According to reports, the government will soon move for mandatory blending of petrol with ethanol (EBP), pegging the target at 5 per cent, in what could be a first step towards reducing the escalating fuel import bill.

The move for mandatory EBP would overrule the recommendation of PM’s economic advisory council (PMEAC) that blending be kept optional to deal with fickle supply of the bio-fuel.

Such a decision would put India in the select band of countries with mandatory bio-petrol. India has struggled to get petrol blending off the ground, despite a Union Cabinet decision in 2010.

Seeking to kick-start the frozen policy objective, the PMEAC had recommended that uncertainty over availability of ethanol could be dealt by making EBP optional — the oil marketing companies could be given the choice to have higher targets when ethanol supply is bountiful and lower in an adverse year.

However, the new and renewable energy ministry has moved a Cabinet note recommending that EBP should be mandatory with 5 per cent target for oil companies. It said PMEAC’s optional EBP should not be considered.

Fuel blending has been suggested as silver bullet to India’s elusive search for a sort of antidote to huge oil imports, which render economy hostage to price volatility in international markets. It is also seen as a long-term solution to reducing dependence on fossil fuel while increasing the energy efficiency of the fuel.

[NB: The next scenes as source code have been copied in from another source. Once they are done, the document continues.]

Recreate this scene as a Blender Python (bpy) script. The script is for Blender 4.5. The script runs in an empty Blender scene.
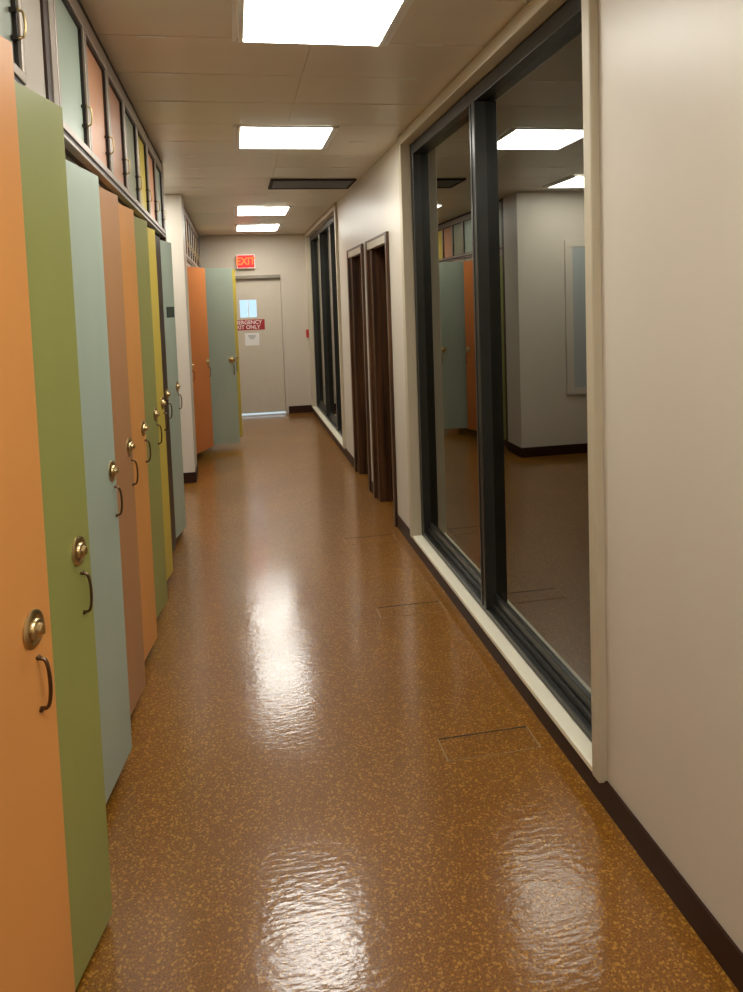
import bpy, bmesh, math, random
from mathutils import Vector, Matrix
random.seed(4)
SC = bpy.context.scene
COL = SC.collection
rad = math.radians

# ------------------------------------------------------------------ helpers
def link(o, parent=None):
    COL.objects.link(o)
    if parent is not None:
        o.parent = parent
    return o

def box(bm, x0, x1, y0, y1, z0, z1):
    vs = [bm.verts.new((x, y, z)) for z in (z0, z1) for y in (y0, y1) for x in (x0, x1)]
    for f in ((0, 2, 3, 1), (4, 5, 7, 6), (0, 1, 5, 4), (2, 6, 7, 3), (0, 4, 6, 2), (1, 3, 7, 5)):
        bm.faces.new([vs[i] for i in f])

def lathe(bm, prof, seg=32):
    """profile of (distance along +X, radius) turned round the X axis"""
    rings = []
    for d, r in prof:
        if r < 1e-6:
            rings.append([bm.verts.new((d, 0, 0))])
        else:
            rings.append([bm.verts.new((d, r * math.cos(2 * math.pi * k / seg), r * math.sin(2 * math.pi * k / seg))) for k in range(seg)])
    for a, b in zip(rings, rings[1:]):
        for k in range(seg):
            k2 = (k + 1) % seg
            if len(a) == 1 and len(b) == 1:
                continue
            if len(a) == 1:
                bm.faces.new((a[0], b[k2], b[k]))
            elif len(b) == 1:
                bm.faces.new((a[k], a[k2], b[0]))
            else:
                bm.faces.new((a[k], a[k2], b[k2], b[k]))

def tube(bm, pts, r, seg=12):
    rings = []
    n = len(pts)
    for i, p in enumerate(pts):
        p = Vector(p)
        t = (Vector(pts[min(i + 1, n - 1)]) - Vector(pts[max(i - 1, 0)])).normalized()
        side = Vector((0, 1, 0))
        up = t.cross(side).normalized()
        rr = r[i] if isinstance(r, (list, tuple)) else r
        rings.append([bm.verts.new(p + rr * (math.cos(2 * math.pi * k / seg) * side + math.sin(2 * math.pi * k / seg) * up)) for k in range(seg)])
    for a, b in zip(rings, rings[1:]):
        for k in range(seg):
            bm.faces.new((a[k], a[(k + 1) % seg], b[(k + 1) % seg], b[k]))
    bm.faces.new(rings[0]); bm.faces.new(list(reversed(rings[-1])))

def obj(name, build, mat, parent=None, loc=(0, 0, 0), rot=(0, 0, 0), smooth=False, bevel=0.0):
    bm = bmesh.new()
    build(bm)
    bmesh.ops.recalc_face_normals(bm, faces=bm.faces[:])
    me = bpy.data.meshes.new(name)
    bm.to_mesh(me); bm.free()
    me.materials.append(mat)
    if smooth:
        for p in me.polygons:
            p.use_smooth = True
    o = bpy.data.objects.new(name, me)
    o.location = loc; o.rotation_euler = rot
    link(o, parent)
    if bevel:
        m = o.modifiers.new('bevel', 'BEVEL'); m.width = bevel; m.segments = 2; m.limit_method = 'ANGLE'
    return o

def boxes(*bs):
    def f(bm):
        for b in bs:
            box(bm, *b)
    return f

def struct(name, build, mat, **k):
    o = obj(name, build, mat, **k)
    o['kind'] = 'structure'
    return o

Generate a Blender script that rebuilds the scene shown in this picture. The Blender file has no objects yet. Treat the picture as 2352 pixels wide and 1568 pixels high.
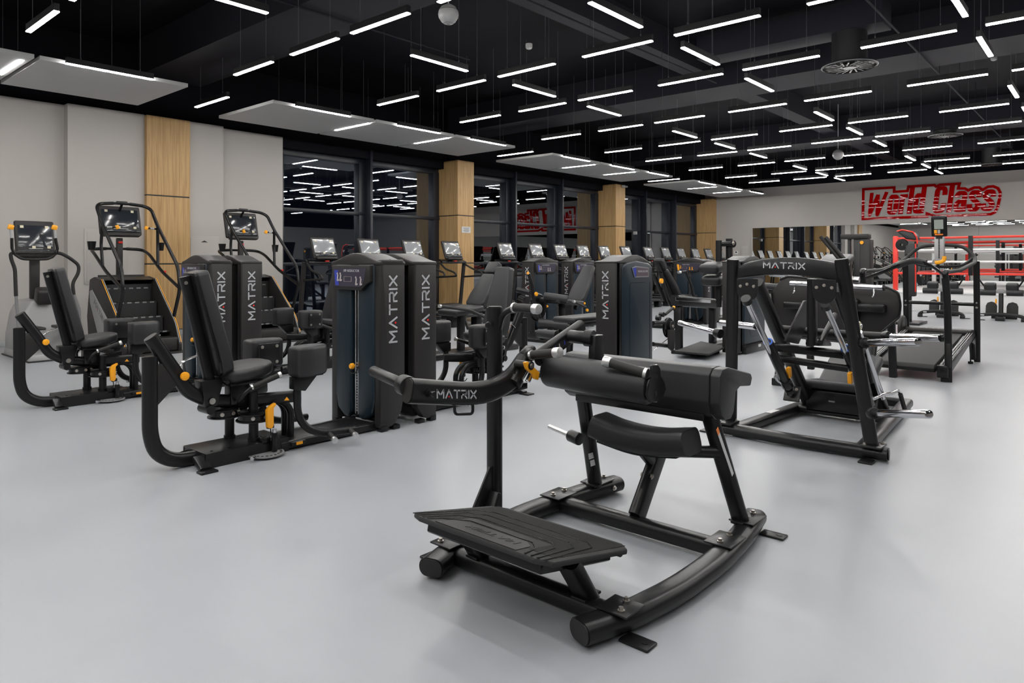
import bpy, bmesh, math, random
from mathutils import Vector, Matrix
random.seed(7)
# ---------------------------------------------------------------- camera model (focal length in pixels of a 2352 x 1568 frame)
F, CX, HY, H = 1602.0, 1176.0, 599.0, 1.365
TH = math.atan2(1400, 1602)
FW = Vector((math.cos(TH), math.sin(TH), 0)); RT = Vector((math.sin(TH), -math.cos(TH), 0)); EYE = Vector((0, 0, H))
def P(u, v, x=None, y=None, z=None):
    d = FW + RT * ((u - CX) / F) + Vector((0, 0, (HY - v) / F))
    t = x / d.x if x is not None else (y / d.y if y is not None else (z - H) / d.z)
    return EYE + d * t
sc = bpy.context.scene; C = sc.collection
cam = bpy.data.objects.new('camera', bpy.data.cameras.new('camera')); C.objects.link(cam); sc.camera = cam
cam.location = EYE; cam.rotation_euler = (math.pi / 2, 0, TH - math.pi / 2)
cam.data.sensor_width = 36; cam.data.lens = F * 36 / 2352; cam.data.clip_end = 200
cam.data.shift_y = -(784 - HY) / 2352.0
vs = sc.view_settings; vs.view_transform = 'Standard'; vs.look = 'None'; vs.gamma = 1; vs.use_curve_mapping = False
vs.exposure = 0.27
w = bpy.data.worlds.new('night'); sc.world = w; w.use_nodes = True
w.node_tree.nodes['Background'].inputs[0].default_value = (0.010, 0.014, 0.026, 1); w.node_tree.nodes['Background'].inputs[1].default_value = 0.35
sc.cycles.max_bounces = 8; sc.cycles.diffuse_bounces = 4; sc.cycles.glossy_bounces = 5; sc.cycles.transparent_max_bounces = 12
sc.cycles.sample_clamp_indirect = 6

# ---------------------------------------------------------------- materials
def mat(name, col, rough=.5, metal=0., bump=0., bscale=200., var=0., spec=.5, coat=0.):
    m = bpy.data.materials.new(name); m.use_nodes = True; nt = m.node_tree; b = nt.nodes['Principled BSDF']
    b.inputs['Base Color'].default_value = (*col, 1); b.inputs['Roughness'].default_value = rough; b.inputs['Metallic'].default_value = metal
    b.inputs['Specular IOR Level'].default_value = spec
    if coat: b.inputs['Coat Weight'].default_value = coat; b.inputs['Coat Roughness'].default_value = .08
    if bump or var:
        tc = nt.nodes.new('ShaderNodeTexCoord'); n = nt.nodes.new('ShaderNodeTexNoise'); n.inputs['Scale'].default_value = bscale; n.inputs['Detail'].default_value = 3
        nt.links.new(tc.outputs['Object'], n.inputs['Vector'])
        if bump:
            bp = nt.nodes.new('ShaderNodeBump'); bp.inputs['Strength'].default_value = bump; bp.inputs['Distance'].default_value = .002
            nt.links.new(n.outputs[0], bp.inputs['Height']); nt.links.new(bp.outputs[0], b.inputs['Normal'])
        if var:
            r = nt.nodes.new('ShaderNodeMapRange'); r.inputs['To Min'].default_value = 1 - var; r.inputs['To Max'].default_value = 1 + var
            mx = nt.nodes.new('ShaderNodeVectorMath'); mx.operation = 'SCALE'; mx.inputs[0].default_value = col
            nt.links.new(n.outputs[0], r.inputs['Value']); nt.links.new(r.outputs[0], mx.inputs['Scale']); nt.links.new(mx.outputs[0], b.inputs['Base Color'])
    return m
def emis(name, col, st):
    m = bpy.data.materials.new(name); m.use_nodes = True; nt = m.node_tree; nt.nodes.clear()
    e = nt.nodes.new('ShaderNodeEmission'); e.inputs[0].default_value = (*col, 1); e.inputs[1].default_value = st
    o = nt.nodes.new('ShaderNodeOutputMaterial'); nt.links.new(e.outputs[0], o.inputs[0]); return m
BLK = mat('black_powder_coat', (.0085, .0085, .0095), .30, bump=.06, bscale=700, spec=.34)
BLS = mat('satin_black', (.007, .007, .008), .26, spec=.35)
CHA = mat('charcoal_plastic', (.019, .0175, .0175), .42, bump=.1, bscale=500, spec=.34)
NAV = mat('slate_blue_shroud', (.0075, .0165, .025), .34, bump=.06, bscale=600, spec=.36)
PADM = mat('black_upholstery', (.0165, .0165, .0185), .42, bump=.2, bscale=350, spec=.42)
GRP = mat('rubber_grip', (.010, .0095, .009), .65)
RUB = mat('rubber_tread', (.017, .017, .0175), .7)
CHR = mat('chrome', (.72, .72, .74), .13, 1.)
SIL = mat('brushed_silver', (.62, .62, .62), .33, .9)
NIK = mat('nickel_bolt', (.55, .52, .48), .28, 1.)
YEL = mat('yellow_plastic', (.86, .36, .01), .35)
ORG = mat('orange_paint', (.8, .2, .02), .4)
REDM = mat('red_vinyl', (.72, .035, .02), .4)
REDP = mat('red_plastic', (.7, .03, .02), .35)
WHT = mat('white_vinyl', (.72, .72, .72), .45)
LET = mat('silver_lettering', (.5, .51, .54), .4, .3)
LETD = mat('dark_lettering', (.012, .012, .013), .5)
RDOT = mat('red_dot', (.75, .01, .01), .4)
BLU = mat('blue_ring', (.02, .12, .6), .35)
STK = mat('white_sticker', (.6, .6, .6), .5)
GRYM = mat('grey_plastic', (.20, .20, .205), .4)
LGR = mat('light_grey_plastic', (.34, .34, .34), .38)
SCR = mat('screen_glass', (.02, .024, .03), .12, coat=.6)
FILM = mat('screen_film', (.25, .26, .275), .2, bump=.8, bscale=22, coat=1.)
TAPE = mat('beige_tape', (.62, .57, .42), .6)
DKB = mat('dark_decal', (.035, .03, .05), .35)
DBL = mat('blue_decal', (.03, .05, .35), .35)
SKIN = mat('pale_figure_print', (.4, .36, .36), .5)
WALL = mat('grey_wall_paint', (.46, .435, .41), .75, bump=.1, bscale=90)
WHW = mat('panel_white', (.56, .56, .56), .7)
CEIL = mat('black_ceiling_paint', (.0042, .004, .0065), .8, bump=.3, bscale=8, var=.25, spec=.12)
CEB = mat('dark_grey_ceiling_beam', (.012, .0115, .016), .75, spec=.15)
MUL = mat('dark_blue_mullion', (.012, .014, .022), .38)
SKT = mat('grey_skirting', (.42, .43, .44), .45)
HOU = mat('black_lamp_housing', (.006, .006, .007), .45)
LAMP = emis('lamp_diffuser', (1, .98, .95), 62.)
WIRE = mat('steel_wire', (.12, .12, .13), .5, .4)
SIGN = mat('red_gloss_acrylic', (.36, .0012, .002), .02, spec=.13, bump=.12, bscale=4)
LCD = mat('lcd_panel', (.27, .30, .27), .3)
# floor: seamless grey vinyl
FLOOR = mat('grey_vinyl_floor', (.42, .43, .447), .34)
def _floor():
    FLOOR.node_tree.nodes['Principled BSDF'].inputs['Specular IOR Level'].default_value = .42
    nt = FLOOR.node_tree; b = nt.nodes['Principled BSDF']; tc = nt.nodes.new('ShaderNodeTexCoord')
    n = nt.nodes.new('ShaderNodeTexNoise'); n.inputs['Scale'].default_value = .9; n.inputs['Detail'].default_value = 5
    n2 = nt.nodes.new('ShaderNodeTexNoise'); n2.inputs['Scale'].default_value = 260; n2.inputs['Detail'].default_value = 2
    nt.links.new(tc.outputs['Object'], n.inputs['Vector']); nt.links.new(tc.outputs['Object'], n2.inputs['Vector'])
    cr = nt.nodes.new('ShaderNodeValToRGB'); cr.color_ramp.elements[0].color = (.285, .298, .318, 1); cr.color_ramp.elements[1].color = (.325, .338, .359, 1)
    cr.color_ramp.elements[0].position = .3; cr.color_ramp.elements[1].position = .7
    nt.links.new(n.outputs[0], cr.inputs[0]); nt.links.new(cr.outputs[0], b.inputs['Base Color'])
    mr = nt.nodes.new('ShaderNodeMapRange'); mr.inputs['To Min'].default_value = .27; mr.inputs['To Max'].default_value = .40
    nt.links.new(n.outputs[0], mr.inputs[0]); nt.links.new(mr.outputs[0], b.inputs['Roughness'])
    bp = nt.nodes.new('ShaderNodeBump'); bp.inputs['Strength'].default_value = .12; bp.inputs['Distance'].default_value = .001
    nt.links.new(n2.outputs[0], bp.inputs['Height']); nt.links.new(bp.outputs[0], b.inputs['Normal'])
_floor()
def woodmat():
    m = mat('oak_veneer', (.5, .33, .16), .5); nt = m.node_tree; b = nt.nodes['Principled BSDF']
    tc = nt.nodes.new('ShaderNodeTexCoord'); mp = nt.nodes.new('ShaderNodeMapping'); mp.inputs['Scale'].default_value = (26, 26, .9)
    n = nt.nodes.new('ShaderNodeTexNoise'); n.inputs['Scale'].default_value = 1.6; n.inputs['Detail'].default_value = 9; n.inputs['Distortion'].default_value = .6
    cr = nt.nodes.new('ShaderNodeValToRGB'); cr.color_ramp.elements[0].color = (.37, .215, .082, 1); cr.color_ramp.elements[1].color = (.54, .345, .148, 1)
    cr.color_ramp.elements[0].position = .3; cr.color_ramp.elements[1].position = .62
    nt.links.new(tc.outputs['Object'], mp.inputs[0]); nt.links.new(mp.outputs[0], n.inputs['Vector']); nt.links.new(n.outputs[0], cr.inputs[0]); nt.links.new(cr.outputs[0], b.inputs['Base Color'])
    return m
WOOD = woodmat()
def glassmat(name, base, k):
    m = bpy.data.materials.new(name); m.use_nodes = True; nt = m.node_tree; nt.nodes.clear()
    g = nt.nodes.new('ShaderNodeBsdfGlossy'); g.inputs['Roughness'].default_value = .004; g.inputs[0].default_value = (.86, .92, 1, 1)
    t = nt.nodes.new('ShaderNodeBsdfTransparent'); t.inputs[0].default_value = (.6, .65, .7, 1)
    fr = nt.nodes.new('ShaderNodeFresnel'); fr.inputs[0].default_value = 1.5
    mm = nt.nodes.new('ShaderNodeMath'); mm.operation = 'MULTIPLY_ADD'; mm.inputs[1].default_value = k; mm.inputs[2].default_value = base; mm.use_clamp = True
    mx = nt.nodes.new('ShaderNodeMixShader'); o = nt.nodes.new('ShaderNodeOutputMaterial')
    nt.links.new(fr.outputs[0], mm.inputs[0]); nt.links.new(mm.outputs[0], mx.inputs[0]); nt.links.new(t.outputs[0], mx.inputs[1]); nt.links.new(g.outputs[0], mx.inputs[2]); nt.links.new(mx.outputs[0], o.inputs[0])
    return m
GLASS = glassmat('night_window_glass', .20, 1.6)
MIRROR = mat('mirror_silver', (.86, .88, .88), .0, 1.)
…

The crux of the fresh start over EBP — in the form of Cabinet proposal — is the intractable issue of pricing of ethanol.

Now, the renewable ministry has left it to the Union Cabinet to pick between the formula proposed by theSaumitra Chaudhuri committee and PMEAC’s recommendation that price be left to market forces.

Chaudhuri panel’s suggestions peg ethanol at Rs 27 per litre with a floor price of Rs 23 and a ceiling price of Rs 31.

The renewed push to EBP has already hit a rough patch, with chemicals and fertilizers ministry flagging its concern that mandatory EBP would hit the chemicals industry hard.

In a dissent note, the Union chemicals ministry has argued that 5 per cent EBP would require 105 crore litres of ethanol annually, even though oil companies could procure only 36 crore litres last year. It has argued that mandatory EBP would hurt chemicals industry by diverting its share of ethanol to oil companies. Even the PMEAC said that India cannot depend on ethanol’s largest producers like Brazil and the US.

The Cabinet proposal, instead, has recommended that chemical industries ink long-term contracts with ethanol producers for upto 50 crore litre annually.

The pricing of ethanol has been a politically sensitive issue. While key UPA ministers were seen to push for higher administered price for ethanol so that it improved the earnings of sugar industry, there have been suggestions that the sugar lobby should not be allowed to exploit EBP.

PMEAC also recommended that ethanol price be determined by commercial processes, and not be aimed at helping out an individual sector (read sugar).